Investors continue to drive the market for oil, pushing prices above US$86 a barrel Monday -- and this despite the opinion of no less an expert than King Abdullah of Saudi Arabia, who has said a couple of times over the past two years that US$75 to US$80 a barrel would do just fine, thank you.
As long as investors' enthusiasm for oil lasts, we live in a surreal world in which the fundamentals of supply and demand seem to have lost their traction. _FP
Peak oil doomers want to believe that shrinking oil supplies are squeezing world oil prizes higher. All of this is supposed to be the lead up to a gigantic economic crash costing hundreds of millions of lives around the world. But the reality is more mundane.
Supply seems ample, as well. Oil inventories in the United States are at above-average levels, and the futures market is quite happy to guarantee you delivery of oil in 2014 for only about three dollars more than it would cost you to buy a barrel today.
But neither slow-growing demand nor the market's expectation of ample supply for years down the road has been capable of shaking investors' enthusiasm for oil as an asset class.
"This raises a key question," says Bassam Fattouh of Oxford University in a recent paper on oil pricing. "If market participants attach little weight to current market fundamentals and if future market fundamentals are highly uncertain, at which price or price range should the oil market clear?"

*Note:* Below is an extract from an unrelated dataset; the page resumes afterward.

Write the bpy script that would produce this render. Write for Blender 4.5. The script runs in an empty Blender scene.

His answer is that oil prices have become "indeterminate" -- a professor's way of throwing up his hands and saying you can no longer predict what's going to happen next. Oil's price depends upon a guessing game among major market players in which everybody is trying to guess what prices other players are guessing. If that is correct, oil investors can expect some neck-wrenching swoops in the years ahead as bulls and bears take turns in the pilot's seat._FP
World oil production is approaching the July 2008 peak -- at a much lower price per barrel -- despite all claims that oil production peaked in 2005. And most of the recent increase has come from non-OPEC sources, against all predictions by peak oil gurus.

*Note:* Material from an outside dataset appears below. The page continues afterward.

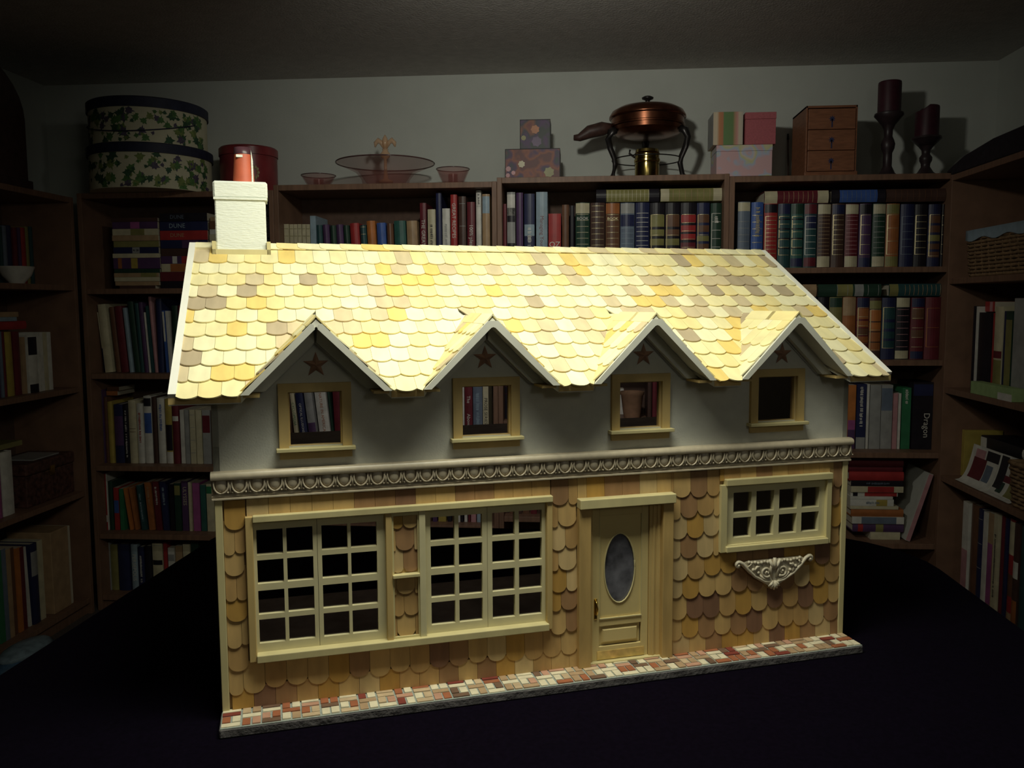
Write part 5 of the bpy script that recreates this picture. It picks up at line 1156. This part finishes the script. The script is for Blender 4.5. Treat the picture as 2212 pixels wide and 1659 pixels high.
# gift boxes
def stripes(name, cols):
    m, N, L, P = nt(name); P.inputs['Roughness'].default_value = .55
    tc = N.new('ShaderNodeTexCoord'); sx = N.new('ShaderNodeSeparateXYZ'); L.new(tc.outputs['Generated'], sx.inputs[0])
    cr = N.new('ShaderNodeValToRGB'); cr.color_ramp.interpolation = 'LINEAR'; el = cr.color_ramp.elements
    for i, (p, c) in enumerate(cols):
        if i < 2: el[i].position = p; e = el[i]
        else: e = el.new(p)
        e.color = (*c, 1)
    L.new(sx.outputs[0], cr.inputs[0]); L.new(cr.outputs[0], P.inputs['Base Color']); return m
z4 = TOP[3] + .0003; v = .07
(a0, _), (a1, _) = onB(1548, 340, v), onB(1668, 340, v); h = onB(1600, 313, v)[1] - z4; zz4 = max(z4, TOP[2] + .0003)
h -= (zz4 - z4)
PST = printmat('pastel_print', ((.45, .47, .66), (.66, .46, .46), (.50, .54, .68), (.68, .58, .50), (.60, .58, .30), (.45, .52, .66), (.66, .42, .44)), 15, 2.9)
tpb = thing('pastel_box', 'pastel flower-print gift box under the striped and pink boxes', 'box', RM(a0, v, zz4))
obj('box_body', MB().box(0, 0, 0, a1 - a0, .14, h - .022), PST, tpb, bevel=.0008); obj('box_lid', MB().box(-.001, -.001, h - .0215, a1 - a0 + .001, .141, h), PST, tpb, bevel=.0008)
(c0, _), (c1, _) = onB(1541, 280, v - .004), onB(1605, 280, v - .004); hs = onB(1570, 241, v)[1] - zz4 - h
STR = stripes('striped_paper', ((0, (.62, .50, .36)), (.12, (.66, .55, .40)), (.2, (.55, .24, .10)), (.32, (.50, .20, .10)), (.36, (.14, .26, .10)), (.66, (.15, .24, .09)), (.72, (.45, .28, .16)), (.80, (.62, .30, .26)), (.88, (.64, .55, .42)), (.96, (.55, .48, .40))))
st_ = thing('striped_box', 'striped gift box in cream, rust and green on pastel box', 'box', RM(c0, v - .004, zz4 + h + .0003))
obj('box_body', MB().box(0, 0, 0, c1 - c0, .13, hs - .002), STR, st_, bevel=.0008); obj('grey_side_sheet', MB().box(-.0006, .001, .001, -.0001, .129, hs - .003), bmat('gy'), st_)  # plain grey sheet covers the box's left side
(c0, _), (c1, _) = onB(1610, 280, v - .004), onB(1676, 280, v - .004); hs = onB(1640, 243, v)[1] - zz4 - h
pk = thing('pink_box', 'plain pink gift box standing beside the striped box', 'box', RM(c0, v - .004, zz4 + h + .0003))
mpk = mat('pink_paper', (.46, .12, .14), .6, var=.1, scale=150)
obj('box_body', MB().box(0, 0, 0, c1 - c0, .13, hs - .024), mpk, pk, bevel=.0008); obj('box_lid', MB().box(-.001, -.001, hs - .0235, c1 - c0 + .001, .131, hs), mpk, pk, bevel=.0008)
uu, zt = onB(1705, 287, .2)
rod = thing('thin_stick', 'thin dark stick standing between the pastel box and wooden chest', 'stick', RM(onB(1705, 330, .27)[0], .26, z4))
obj('stick_shaft', MB().tube([(-.004, 0, 0), (0, .036, onB(1705, 300, .28)[1] - z4)], .0028, 8), bmat('db'), rod, smooth=True); obj('stick_tip', MB().tube([(0, .036, onB(1705, 300, .28)[1] - z4), (.0006, .0395, onB(1705, 287, .28)[1] - z4)], [.0045, .0035], 8), bmat('bk'), rod, smooth=True)

# wooden chest of three drawers
v = .05; (a0, _), (a1, _) = onB(1741, 300, v), onB(1852, 300, v); h = onB(1797, 227, v)[1] - z4; w = a1 - a0
M_ch = mat('reddish_pine', (.25, .10, .05), .5, var=.18, scale=30, stretch=(1, 1, 4)); M_nb = mat('dark_blue_stencil', (.03, .035, .10), .7)
wc = thing('drawer_chest', 'small reddish wooden chest with three star-stencilled drawers', 'chest', RM(a0, v, z4))
obj('carcass', MB().box(0, .004, 0, .006, .20, h).box(w - .006, .004, 0, w, .20, h).box(0, .004, h - .008, w, .20, h).box(.006, .195, .0, w - .006, .20, h).box(.006, .004, 0, w - .006, .19, .010), M_ch, wc, bevel=.001)
obj('base_moulding', MB().box(-.003, -.004, 0, w + .003, .01, .018), M_ch, wc, bevel=.002)
hd_ = (h - .030)/3
for k in range(3):
    zb = .019 + k*hd_
    d_ = obj('drawer', MB().box(.0075, -.001, zb + .001, w - .0075, .17, zb + hd_ - .001), M_ch, wc, bevel=.0015)
    P = []
    for i in range(16): a = 2*PI*i/16; r = .0125 if i % 2 == 0 else .006; P.append((w/2 + r*math.cos(a), zb + hd_/2 + r*math.sin(a)))
    obj('stencilled_star', MB().prism(P, .0006, lambda a, b, q: (a, -.0011 - q, b)), M_nb, d_)
    obj('star_stalk', MB().box(w/2 - .0022, -.0017, zb + .007, w/2 + .0022, -.0011, zb + hd_/2), M_nb, d_)

# candlesticks and candles
M_ped = mat('dark_turned_wood', (.035, .022, .025), .4, var=.3); M_can = mat('burgundy_wax', (.05, .009, .018), .5, var=.2)
def stick(label, x0, x1, cx0, cx1, yc, k0, k1, kt, lab2, tall):
    v = .13; u, rb = span(x0, x1, 372, v); _, rc = span(cx0, cx1, yc, v); hc = onB((x0 + x1)/2, yc, v)[1] - z4
    t = thing('candlestick', label, 'candlestick', RM(u, v, z4), 'dark turned candlesticks')
    s = rb/.052
    if tall: pr = [(0, 0), (rb, 0), (rb, .006), (rb*.62, .020), (rb*.36, .045), (.0155, hc*.30), (.0155, hc*.40), (.0225, hc*.47), (.0245, hc*.54), (.0205, hc*.60), (.0145, hc*.66), (.0155, hc*.76), (.022, hc*.83), (.038, hc*.92), (rc, hc*.985), (rc*.97, hc*1.02), (rc*.85, hc*1.03), (rc*.8, hc*.99), (0, hc*.99)]
    else: pr = [(0, 0), (rb, 0), (rb, .006), (rb*.6, .020), (rb*.33, .040), (.0160, hc*.36), (.0215, hc*.44), (.0220, hc*.52), (.0140, hc*.60), (.0155, hc*.70), (.026, hc*.80), (.040, hc*.90), (rc, hc*.98), (rc*.97, hc*1.03), (rc*.85, hc*1.04), (rc*.8, hc*.99), (0, hc*.99)]
    n_ = len(pr)
    obj('turned_stem', MB().lathe(pr[:n_ - 6], seg=32), M_ped, t, smooth=True, angle=.9)
    obj('candle_cup', MB().lathe(pr[n_ - 7:], seg=32), M_ped, t, smooth=True, angle=.9)
    uc, rk = span(k0, k1, (yc + kt)/2, v); hk = onB((k0 + k1)/2, kt, v)[1] - z4 - hc*.99
    c = thing('pillar_candle', lab2, 'candle', RM(u, v, z4 + hc*.99 + .0003), 'burgundy pillar candles')
    mb = MB(); seg = 40; rings = []
    for z, r in ((0, rk), (hk*.93, rk), (hk*.985, rk*.97), (hk, rk*.9), (hk*.97, rk*.75), (hk*.93, rk*.3)):
        rings.append([(r*math.cos(2*PI*k/seg), r*math.sin(2*PI*k/seg), z - (0 if tall or z == 0 else .018*max(0, min(1, 1.6*(-math.cos(2*PI*k/seg) - .15))))) for k in range(seg)])
    vs = [p for r in rings for p in r]; mb.faces(vs, [(r*seg + k, r*seg + (k+1) % seg, (r+1)*seg + (k+1) % seg, (r+1)*seg + k) for r in range(5) for k in range(seg)] + [tuple(range(seg - 1, -1, -1)), tuple(range(5*seg, 6*seg))])
    obj('wax_body', mb, M_can, c, smooth=True, angle=.8)
    obj('wick', MB().tube([(0, 0, hk*.92), (.001, 0, hk*.97)], .0012, 6), bmat('bk'), c)
stick('taller dark turned candlestick beside the wooden chest', 1890, 1942, 1881, 1943, 248, 1888.6, 1937.5, 177, 'tall burgundy pillar candle on the taller candlestick', True)
stick('shorter dark turned candlestick on the fourth bookcase', 1970, 2027, 1967, 2031, 299, 1972, 2022, 230, 'burned-down burgundy pillar candle on the shorter candlestick', False)

# spine titles become plain meshes
fonts = [o for o in bpy.data.objects if o.type == 'FONT']
dg = bpy.context.evaluated_depsgraph_get()
for o in fonts:
    me = bpy.data.meshes.new_from_object(o.evaluated_get(dg)); m = put('spine_title', me, o.parent, o.matrix_basis.copy())
for o in fonts: bpy.data.objects.remove(o)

When prices of a commodity are driven up by big investor speculation, it is called a price bubble. The oil price bubble that culminated in the collapse of 2008 was accompanied by bubbles in prices of other commodities and real estate, along with multiple financial instruments. The current oil price bubble would like to get other economic entities onboard in order to appear more convincing.
But when will demand destruction begin to kick in? And how much demand destruction can the hugely endebted economies of Europe, Japan, the US, and other advanced nations take before they sink back into another full-blown recession?
Demand destruction occurs because of the price of energy, not because of any shortage of supply. If the supply is ample but prices have been driven up by large investors looking for a safe haven, the demand destruction is the same.
Meanwhile, every policy of the Obama - Pelosi regime appears directed toward reducing domestic US energy production. Hang on, it could be a wild ride.